# [Request]
Leaving the pictures out, print the lines from the first line of the listing through the line containing "p = cv(s, -.44, y);", exactly as they read, and no others.
--- Start ---
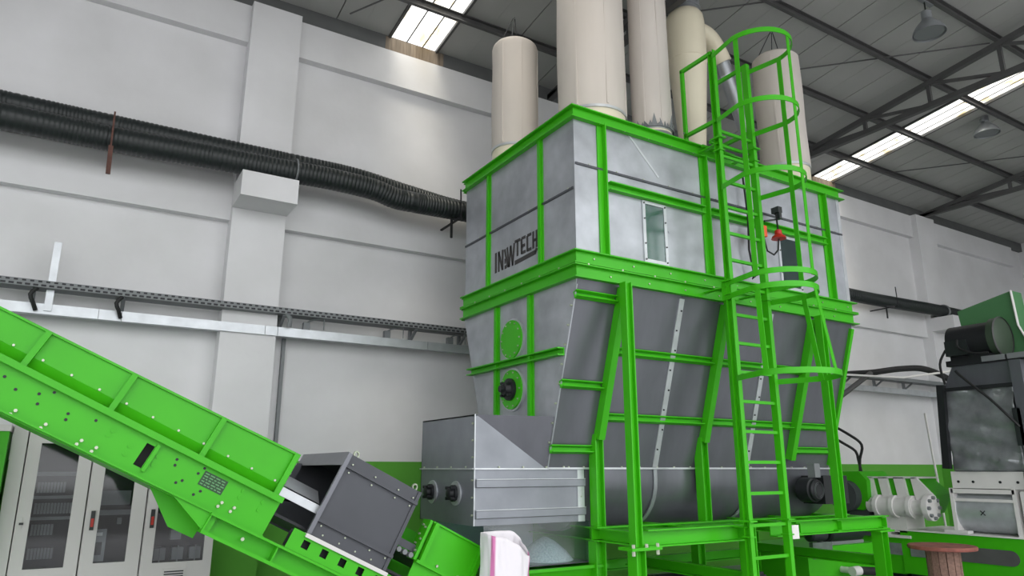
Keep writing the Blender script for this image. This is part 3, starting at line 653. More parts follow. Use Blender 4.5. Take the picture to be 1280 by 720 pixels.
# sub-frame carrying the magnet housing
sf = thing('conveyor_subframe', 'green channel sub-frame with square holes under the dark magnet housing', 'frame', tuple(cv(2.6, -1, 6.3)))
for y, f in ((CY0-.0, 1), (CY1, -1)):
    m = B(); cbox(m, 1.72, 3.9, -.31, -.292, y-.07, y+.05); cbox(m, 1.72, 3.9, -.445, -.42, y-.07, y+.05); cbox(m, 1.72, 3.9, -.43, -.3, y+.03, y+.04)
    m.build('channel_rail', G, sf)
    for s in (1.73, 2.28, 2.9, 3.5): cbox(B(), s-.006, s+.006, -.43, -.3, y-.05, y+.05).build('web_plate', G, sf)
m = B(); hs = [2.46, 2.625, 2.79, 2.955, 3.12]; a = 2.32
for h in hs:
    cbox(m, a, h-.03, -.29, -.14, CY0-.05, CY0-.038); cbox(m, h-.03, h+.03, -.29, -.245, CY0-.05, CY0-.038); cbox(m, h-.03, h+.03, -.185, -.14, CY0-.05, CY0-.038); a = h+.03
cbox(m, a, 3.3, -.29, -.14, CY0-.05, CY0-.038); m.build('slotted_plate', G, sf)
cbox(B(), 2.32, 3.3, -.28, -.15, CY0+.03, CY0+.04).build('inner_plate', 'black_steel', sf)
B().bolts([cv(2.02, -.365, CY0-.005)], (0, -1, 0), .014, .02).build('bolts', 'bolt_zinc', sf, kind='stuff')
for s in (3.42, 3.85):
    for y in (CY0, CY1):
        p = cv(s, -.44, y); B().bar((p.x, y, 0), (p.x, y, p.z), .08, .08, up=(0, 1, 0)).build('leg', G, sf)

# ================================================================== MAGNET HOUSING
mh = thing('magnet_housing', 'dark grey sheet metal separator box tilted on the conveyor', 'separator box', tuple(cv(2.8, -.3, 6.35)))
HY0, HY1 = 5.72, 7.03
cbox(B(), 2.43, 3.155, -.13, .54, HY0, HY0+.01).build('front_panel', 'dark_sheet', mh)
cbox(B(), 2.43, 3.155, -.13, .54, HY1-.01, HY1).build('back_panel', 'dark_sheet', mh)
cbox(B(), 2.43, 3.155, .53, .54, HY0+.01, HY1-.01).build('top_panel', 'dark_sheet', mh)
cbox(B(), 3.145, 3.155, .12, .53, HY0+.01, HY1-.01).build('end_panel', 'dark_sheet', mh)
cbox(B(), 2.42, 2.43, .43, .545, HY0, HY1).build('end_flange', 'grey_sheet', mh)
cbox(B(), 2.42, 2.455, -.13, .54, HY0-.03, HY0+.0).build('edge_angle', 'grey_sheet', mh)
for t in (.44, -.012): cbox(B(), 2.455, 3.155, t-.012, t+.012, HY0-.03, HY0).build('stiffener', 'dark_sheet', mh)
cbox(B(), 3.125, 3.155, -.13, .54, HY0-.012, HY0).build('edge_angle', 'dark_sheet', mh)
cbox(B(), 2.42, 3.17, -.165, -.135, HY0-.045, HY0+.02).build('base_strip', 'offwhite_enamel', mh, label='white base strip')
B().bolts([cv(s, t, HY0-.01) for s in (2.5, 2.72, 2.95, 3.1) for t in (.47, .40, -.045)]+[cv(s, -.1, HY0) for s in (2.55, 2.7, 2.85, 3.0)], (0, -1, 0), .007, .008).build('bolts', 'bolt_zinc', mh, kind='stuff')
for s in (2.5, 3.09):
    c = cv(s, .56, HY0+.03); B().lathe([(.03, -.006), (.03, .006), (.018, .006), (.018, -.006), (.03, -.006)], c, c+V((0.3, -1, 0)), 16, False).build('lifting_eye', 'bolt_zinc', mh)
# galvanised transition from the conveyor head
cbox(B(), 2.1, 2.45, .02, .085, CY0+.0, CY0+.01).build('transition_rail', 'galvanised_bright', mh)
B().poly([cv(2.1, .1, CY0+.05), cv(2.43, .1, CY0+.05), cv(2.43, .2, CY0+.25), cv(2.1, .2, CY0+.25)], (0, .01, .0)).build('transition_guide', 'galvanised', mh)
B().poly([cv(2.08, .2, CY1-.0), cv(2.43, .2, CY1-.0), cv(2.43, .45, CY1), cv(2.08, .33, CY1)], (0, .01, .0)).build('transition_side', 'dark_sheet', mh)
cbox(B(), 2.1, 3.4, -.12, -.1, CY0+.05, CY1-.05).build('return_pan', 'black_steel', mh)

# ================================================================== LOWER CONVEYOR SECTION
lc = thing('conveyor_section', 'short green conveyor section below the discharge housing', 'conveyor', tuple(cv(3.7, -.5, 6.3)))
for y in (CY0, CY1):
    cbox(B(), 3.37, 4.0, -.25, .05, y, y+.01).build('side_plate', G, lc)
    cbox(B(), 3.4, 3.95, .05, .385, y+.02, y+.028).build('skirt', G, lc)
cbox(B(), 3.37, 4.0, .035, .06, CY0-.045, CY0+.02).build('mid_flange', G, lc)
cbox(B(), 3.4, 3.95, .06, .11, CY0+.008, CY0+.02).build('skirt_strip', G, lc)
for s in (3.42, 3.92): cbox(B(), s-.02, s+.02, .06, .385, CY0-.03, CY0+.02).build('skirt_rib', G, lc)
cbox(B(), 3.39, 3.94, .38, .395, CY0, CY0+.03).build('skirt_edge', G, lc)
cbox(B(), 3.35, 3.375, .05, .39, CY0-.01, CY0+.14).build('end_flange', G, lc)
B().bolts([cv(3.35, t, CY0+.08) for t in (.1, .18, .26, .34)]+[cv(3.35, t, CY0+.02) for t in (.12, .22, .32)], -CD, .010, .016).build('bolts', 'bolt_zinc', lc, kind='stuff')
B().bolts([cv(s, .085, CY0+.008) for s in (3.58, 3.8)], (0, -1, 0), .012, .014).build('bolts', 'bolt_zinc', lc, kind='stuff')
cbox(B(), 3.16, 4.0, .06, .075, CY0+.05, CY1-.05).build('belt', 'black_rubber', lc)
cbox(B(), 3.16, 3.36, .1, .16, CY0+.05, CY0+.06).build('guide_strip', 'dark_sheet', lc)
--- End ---
# [Solution to this exercise]
Keep writing the Blender script for this image. This is part 3, starting at line 653. More parts follow. Use Blender 4.5. Take the picture to be 1280 by 720 pixels.
# sub-frame carrying the magnet housing
sf = thing('conveyor_subframe', 'green channel sub-frame with square holes under the dark magnet housing', 'frame', tuple(cv(2.6, -1, 6.3)))
for y, f in ((CY0-.0, 1), (CY1, -1)):
    m = B(); cbox(m, 1.72, 3.9, -.31, -.292, y-.07, y+.05); cbox(m, 1.72, 3.9, -.445, -.42, y-.07, y+.05); cbox(m, 1.72, 3.9, -.43, -.3, y+.03, y+.04)
    m.build('channel_rail', G, sf)
    for s in (1.73, 2.28, 2.9, 3.5): cbox(B(), s-.006, s+.006, -.43, -.3, y-.05, y+.05).build('web_plate', G, sf)
m = B(); hs = [2.46, 2.625, 2.79, 2.955, 3.12]; a = 2.32
for h in hs:
    cbox(m, a, h-.03, -.29, -.14, CY0-.05, CY0-.038); cbox(m, h-.03, h+.03, -.29, -.245, CY0-.05, CY0-.038); cbox(m, h-.03, h+.03, -.185, -.14, CY0-.05, CY0-.038); a = h+.03
cbox(m, a, 3.3, -.29, -.14, CY0-.05, CY0-.038); m.build('slotted_plate', G, sf)
cbox(B(), 2.32, 3.3, -.28, -.15, CY0+.03, CY0+.04).build('inner_plate', 'black_steel', sf)
B().bolts([cv(2.02, -.365, CY0-.005)], (0, -1, 0), .014, .02).build('bolts', 'bolt_zinc', sf, kind='stuff')
for s in (3.42, 3.85):
    for y in (CY0, CY1):
        p = cv(s, -.44, y); B().bar((p.x, y, 0), (p.x, y, p.z), .08, .08, up=(0, 1, 0)).build('leg', G, sf)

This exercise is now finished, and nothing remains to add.